Человек ищет счастья, ориентирован на него и у него есть для достижения его все задатки. Как считает Прокопович, поскольку «состоит человек из души и тела, то, чтоб быть счатливу, надобно ему иметь в обоем хорошее состояние. А потому, во-первых, должен он быть и разумом превосходен, и волею непорочен, и здравием одарен телесным, под именем которого расположение и красоту разумеет должно» (Прокопович Ф. Богословское учение о состоянии неповрежденного человека, или О том, каков был Адам в раю. М., 1785. С. 1–2). Кроме этого человек должен быть добр: «В человеке начало дел добрых или способность творить оные было дар естественный, в рассуждении той склонности, посредством которой всякий стремится искать себе добра и сей же самый дар по причине дел свободно производимых был нравственный» (Там же. С. 27–28). Счастье же понимается как возможно более полное удовлетворение жизненных потребностей: у человека «не должно быть в оных недостатку». Другими словами, «блаженство человеческое состоит в совершенном изобилии всего того, что для жизни нужно и приятно. К сему относится особливо выгодность, красота и приятность места, благорастворение воздуха, здравие пищи и плодоносие земли и проч. Что же касается до того, что ныне смертные приобрести тщатся украшение, великолепие, музыку, богатство и проч., оные суть или орудия к снисканию добра, или некоторое воспоминание против бедности» (Там же. С. 91).

Другой мыслитель «ученой дружины Петра» Антиох Кантемир, будучи одним из основоположников светской философии в России, определял в качестве ее предмета не богознание, а знание природы и человека, которого он рассматривал в единстве духовной и материальной сторон: «Я в своей натуре двойного существа не знаю…» и далее: «человек один два существа в себе имеет» (Кантемир А. Д. Сочинения, письма и избранные переводы. СПб., 1868. Т. 2. С. 51). Это единство носит целесообразный характер и определено божественным промыслом, как, впрочем, и вся целесообразность в природе: «все создано для человека» (Там же. С. 42). Человек от природы равен другому человеку, и движет людьми в их стремлении соединиться в общество «нужда». Она «совокупила все государства и сделала сообщества и знакомства» (Там же). Догадка Кантемира о роли материального фактора («нужды») в жизни людей и общества превращает Бога из творца человека в его слугу, гаранта целесообразности, существующей ради человека. Такое положение высвобождает место реальному человеку с его естественными потребностями и интересами.





Новые представления о человеке, отличающиеся от теологических, в первой половине XVIII в. наиболее последовательно изложил В. Н. Татищев в своей работе «Разговор двух приятелей о пользе науки и училищ», впрочем не опубликованной при жизни ученого.
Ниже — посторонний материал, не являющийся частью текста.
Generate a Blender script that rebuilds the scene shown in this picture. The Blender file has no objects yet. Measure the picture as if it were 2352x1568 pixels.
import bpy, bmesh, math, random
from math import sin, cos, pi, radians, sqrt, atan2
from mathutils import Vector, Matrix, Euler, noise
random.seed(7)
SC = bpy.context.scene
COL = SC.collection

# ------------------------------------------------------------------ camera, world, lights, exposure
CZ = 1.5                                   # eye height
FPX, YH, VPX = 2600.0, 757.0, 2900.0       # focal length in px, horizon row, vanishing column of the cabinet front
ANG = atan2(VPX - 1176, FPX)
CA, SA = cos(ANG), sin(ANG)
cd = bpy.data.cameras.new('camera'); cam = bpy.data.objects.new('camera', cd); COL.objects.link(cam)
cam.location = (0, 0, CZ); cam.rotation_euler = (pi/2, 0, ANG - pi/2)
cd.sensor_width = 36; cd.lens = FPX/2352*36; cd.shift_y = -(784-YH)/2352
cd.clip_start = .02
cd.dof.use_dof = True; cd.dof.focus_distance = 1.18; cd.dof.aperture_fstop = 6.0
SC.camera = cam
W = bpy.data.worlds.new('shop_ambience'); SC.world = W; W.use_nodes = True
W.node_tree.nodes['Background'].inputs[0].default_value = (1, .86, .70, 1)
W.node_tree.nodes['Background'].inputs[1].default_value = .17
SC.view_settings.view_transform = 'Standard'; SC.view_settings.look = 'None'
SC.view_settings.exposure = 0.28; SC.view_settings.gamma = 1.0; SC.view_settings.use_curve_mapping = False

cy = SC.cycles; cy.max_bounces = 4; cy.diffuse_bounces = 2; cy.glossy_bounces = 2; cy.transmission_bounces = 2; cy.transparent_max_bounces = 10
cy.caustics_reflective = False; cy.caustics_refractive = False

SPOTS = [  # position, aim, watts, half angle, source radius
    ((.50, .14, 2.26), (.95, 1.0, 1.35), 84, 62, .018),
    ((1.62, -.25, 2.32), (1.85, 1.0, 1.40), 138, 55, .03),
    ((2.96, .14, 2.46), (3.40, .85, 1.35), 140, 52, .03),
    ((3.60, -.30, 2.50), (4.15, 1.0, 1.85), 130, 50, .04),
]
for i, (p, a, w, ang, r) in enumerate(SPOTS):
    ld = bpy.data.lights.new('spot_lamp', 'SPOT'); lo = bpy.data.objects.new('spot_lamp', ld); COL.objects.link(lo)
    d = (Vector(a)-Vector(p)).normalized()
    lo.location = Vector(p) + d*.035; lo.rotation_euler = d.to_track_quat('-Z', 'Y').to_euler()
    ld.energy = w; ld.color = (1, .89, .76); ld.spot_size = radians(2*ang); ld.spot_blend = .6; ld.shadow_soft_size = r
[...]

Еще в «Истории Российской» Василий Никитич уточнил о том, что причины явлений могут «быть яко от Бога или от человека». В «Разговоре» же Татищев особое внимание уделяет деятельности человека, следующего естественному закону. В основу его концепции положена и теория разумного эгоизма. Проблему взаимоотношения души и тела, сущности человека он не исследовал.
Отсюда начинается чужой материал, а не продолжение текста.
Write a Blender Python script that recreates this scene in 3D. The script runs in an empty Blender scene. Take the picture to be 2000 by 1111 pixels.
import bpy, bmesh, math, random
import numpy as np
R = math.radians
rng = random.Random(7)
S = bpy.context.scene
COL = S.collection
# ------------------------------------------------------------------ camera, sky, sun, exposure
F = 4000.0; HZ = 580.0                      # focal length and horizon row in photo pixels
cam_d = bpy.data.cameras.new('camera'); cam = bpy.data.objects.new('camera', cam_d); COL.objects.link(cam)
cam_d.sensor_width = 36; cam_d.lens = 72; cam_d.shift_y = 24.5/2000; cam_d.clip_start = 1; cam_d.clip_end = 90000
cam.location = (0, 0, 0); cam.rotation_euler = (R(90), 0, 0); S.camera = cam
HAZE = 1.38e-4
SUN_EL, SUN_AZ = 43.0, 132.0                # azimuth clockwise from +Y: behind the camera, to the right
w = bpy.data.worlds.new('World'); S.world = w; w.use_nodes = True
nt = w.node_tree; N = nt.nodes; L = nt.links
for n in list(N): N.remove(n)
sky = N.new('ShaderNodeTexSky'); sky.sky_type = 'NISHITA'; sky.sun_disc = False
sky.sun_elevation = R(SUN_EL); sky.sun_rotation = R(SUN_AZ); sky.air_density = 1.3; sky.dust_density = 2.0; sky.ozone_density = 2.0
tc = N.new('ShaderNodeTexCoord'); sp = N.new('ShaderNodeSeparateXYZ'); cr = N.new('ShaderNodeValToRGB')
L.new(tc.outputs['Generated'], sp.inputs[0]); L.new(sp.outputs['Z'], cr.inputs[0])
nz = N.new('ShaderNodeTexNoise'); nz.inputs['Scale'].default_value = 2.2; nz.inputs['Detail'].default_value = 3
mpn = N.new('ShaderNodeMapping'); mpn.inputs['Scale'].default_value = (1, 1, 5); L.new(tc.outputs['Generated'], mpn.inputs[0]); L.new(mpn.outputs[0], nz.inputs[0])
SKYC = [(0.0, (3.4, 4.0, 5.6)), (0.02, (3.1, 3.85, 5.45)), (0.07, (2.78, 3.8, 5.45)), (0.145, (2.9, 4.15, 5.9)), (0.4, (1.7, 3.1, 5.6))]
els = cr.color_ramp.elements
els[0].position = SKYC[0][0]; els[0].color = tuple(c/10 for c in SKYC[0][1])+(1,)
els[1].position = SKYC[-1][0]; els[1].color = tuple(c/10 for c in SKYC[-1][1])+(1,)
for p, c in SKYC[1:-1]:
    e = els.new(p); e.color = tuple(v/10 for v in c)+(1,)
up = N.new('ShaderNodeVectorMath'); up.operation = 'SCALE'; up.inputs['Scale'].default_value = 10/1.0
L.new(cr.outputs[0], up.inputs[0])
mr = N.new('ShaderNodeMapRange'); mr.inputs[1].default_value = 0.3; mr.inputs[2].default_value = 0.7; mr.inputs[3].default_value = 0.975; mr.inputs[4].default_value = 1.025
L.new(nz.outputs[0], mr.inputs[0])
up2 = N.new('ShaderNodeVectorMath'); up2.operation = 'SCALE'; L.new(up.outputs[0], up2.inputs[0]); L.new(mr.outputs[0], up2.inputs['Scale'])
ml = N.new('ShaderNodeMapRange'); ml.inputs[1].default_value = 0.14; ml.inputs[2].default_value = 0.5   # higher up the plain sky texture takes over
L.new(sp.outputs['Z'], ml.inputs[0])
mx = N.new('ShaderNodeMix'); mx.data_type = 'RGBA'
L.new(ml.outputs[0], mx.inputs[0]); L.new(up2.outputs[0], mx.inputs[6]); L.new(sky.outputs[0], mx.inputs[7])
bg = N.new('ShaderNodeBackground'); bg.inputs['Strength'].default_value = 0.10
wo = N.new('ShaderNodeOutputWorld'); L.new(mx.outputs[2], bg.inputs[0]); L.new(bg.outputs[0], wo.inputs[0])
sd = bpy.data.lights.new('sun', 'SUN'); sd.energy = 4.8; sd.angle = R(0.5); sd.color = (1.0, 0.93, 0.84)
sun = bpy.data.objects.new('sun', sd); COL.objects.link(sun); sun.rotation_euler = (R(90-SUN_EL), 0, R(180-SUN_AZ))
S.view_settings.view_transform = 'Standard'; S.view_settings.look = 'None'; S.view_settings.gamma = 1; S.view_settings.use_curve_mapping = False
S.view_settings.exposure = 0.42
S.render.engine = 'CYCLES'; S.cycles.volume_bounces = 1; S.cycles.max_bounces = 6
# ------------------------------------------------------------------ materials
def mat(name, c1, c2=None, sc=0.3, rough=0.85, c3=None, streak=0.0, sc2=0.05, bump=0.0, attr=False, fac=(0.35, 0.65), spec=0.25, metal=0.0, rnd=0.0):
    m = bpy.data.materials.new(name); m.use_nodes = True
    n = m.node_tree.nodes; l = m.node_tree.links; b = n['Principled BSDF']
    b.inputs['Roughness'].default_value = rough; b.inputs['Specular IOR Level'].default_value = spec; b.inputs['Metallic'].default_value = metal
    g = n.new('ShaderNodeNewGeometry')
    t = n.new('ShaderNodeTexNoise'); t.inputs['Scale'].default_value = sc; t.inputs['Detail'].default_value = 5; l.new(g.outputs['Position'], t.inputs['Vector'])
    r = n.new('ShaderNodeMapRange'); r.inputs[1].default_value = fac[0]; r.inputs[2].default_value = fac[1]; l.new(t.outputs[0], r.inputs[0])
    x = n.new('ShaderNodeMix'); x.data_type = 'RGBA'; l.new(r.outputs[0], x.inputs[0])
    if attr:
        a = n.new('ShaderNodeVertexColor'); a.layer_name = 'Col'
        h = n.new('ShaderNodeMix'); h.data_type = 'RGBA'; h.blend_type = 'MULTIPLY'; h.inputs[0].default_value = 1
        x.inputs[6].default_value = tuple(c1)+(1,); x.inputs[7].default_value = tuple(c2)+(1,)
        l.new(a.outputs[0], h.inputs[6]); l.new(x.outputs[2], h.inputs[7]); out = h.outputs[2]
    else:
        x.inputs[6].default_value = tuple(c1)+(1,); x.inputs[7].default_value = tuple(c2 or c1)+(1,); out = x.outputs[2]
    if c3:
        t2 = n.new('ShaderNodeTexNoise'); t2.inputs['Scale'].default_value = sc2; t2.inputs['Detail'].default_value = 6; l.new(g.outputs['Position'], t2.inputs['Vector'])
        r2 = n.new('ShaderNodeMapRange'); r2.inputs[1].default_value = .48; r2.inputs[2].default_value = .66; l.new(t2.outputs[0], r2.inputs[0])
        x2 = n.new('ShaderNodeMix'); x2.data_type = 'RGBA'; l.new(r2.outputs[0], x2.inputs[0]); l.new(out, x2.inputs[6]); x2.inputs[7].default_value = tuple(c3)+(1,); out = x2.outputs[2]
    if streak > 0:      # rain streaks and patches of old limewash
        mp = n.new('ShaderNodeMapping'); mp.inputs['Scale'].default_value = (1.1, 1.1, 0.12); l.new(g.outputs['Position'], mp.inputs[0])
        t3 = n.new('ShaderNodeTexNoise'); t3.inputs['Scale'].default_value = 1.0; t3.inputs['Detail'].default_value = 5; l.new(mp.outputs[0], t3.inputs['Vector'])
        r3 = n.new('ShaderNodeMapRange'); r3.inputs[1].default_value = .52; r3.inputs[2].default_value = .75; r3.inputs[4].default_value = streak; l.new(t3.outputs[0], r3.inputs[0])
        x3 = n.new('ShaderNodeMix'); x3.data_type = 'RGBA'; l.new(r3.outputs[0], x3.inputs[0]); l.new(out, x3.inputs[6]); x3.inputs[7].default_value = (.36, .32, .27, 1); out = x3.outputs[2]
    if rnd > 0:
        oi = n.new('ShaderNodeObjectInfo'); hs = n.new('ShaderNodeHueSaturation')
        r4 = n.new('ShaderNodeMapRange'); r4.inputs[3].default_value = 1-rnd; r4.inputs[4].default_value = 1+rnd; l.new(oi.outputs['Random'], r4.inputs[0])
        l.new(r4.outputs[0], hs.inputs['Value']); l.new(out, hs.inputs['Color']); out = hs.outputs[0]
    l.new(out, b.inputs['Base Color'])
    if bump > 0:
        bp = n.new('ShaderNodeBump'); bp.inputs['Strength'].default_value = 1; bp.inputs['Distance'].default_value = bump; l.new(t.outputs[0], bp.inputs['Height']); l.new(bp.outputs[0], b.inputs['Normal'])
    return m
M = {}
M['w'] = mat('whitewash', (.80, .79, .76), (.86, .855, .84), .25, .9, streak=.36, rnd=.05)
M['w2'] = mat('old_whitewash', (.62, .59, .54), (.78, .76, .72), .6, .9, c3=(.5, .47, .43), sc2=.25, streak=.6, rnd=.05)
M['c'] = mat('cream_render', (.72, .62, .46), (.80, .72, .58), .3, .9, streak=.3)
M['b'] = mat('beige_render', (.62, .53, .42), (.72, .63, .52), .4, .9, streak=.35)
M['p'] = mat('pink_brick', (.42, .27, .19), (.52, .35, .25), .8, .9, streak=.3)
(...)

Мыслителя больше интересовали такие проявления «души» как ум и воля, поскольку они, по его мнению, и определяют жизнь и поступки человека: «Ум бо яко царь властвует, а воля влечет всякое хотение из которого человеку благополучия и беды приключаются» (Татищев В. Н. Разговор двух приятелей о пользе науки и училищ. М., 1887. С. 15). Ум это прежде «сила души», определяющая возможности осмысления человеком (и «прочими животными») объективного мира. Ум необходимо отличать от «разума», который представляет тот же «ум, через употребление и поощрение его качеств правленный» (Там же. С. 9). Разум – достоинство одного только человека. Главное условие перехода ума на ступень разума состоит в просвещении. История общества тем самым понимается как «природное», «всемирное умопросвещение».

Значение ума и воли в жизнедеятельности человека не равнозначно. Волевые усилия при отсутствии контроля над ними со стороны человека могут усложнить, «разладить» жизнь человека, свести ее лишь к удовлетворению низменных потребностей. Ум помогает воле сохранить разумность («мерность») в следовании «любочестию», «любоимению» (обогащению) и «плотиугодию» – основным и, по Татищеву, врожденным каналам удовлетворения человеком своих материальных и духовных потребностей. Таким образом, жизнь человека, все ее стороны и проявления, отношение его к самому себе, к другим людям и к Богу определяются разумной пользой. Она оформляется в правило «люби себя с разумом», т.е. в принцип разумного эгоизма. В формулировке Татищева он звучит следующим образом: «Какую любовь или от кого паче надеемся милость, помощь и добродеяние улучить, должен ему заимствованно от нас самих равное изъявить» (Там же. С. 22).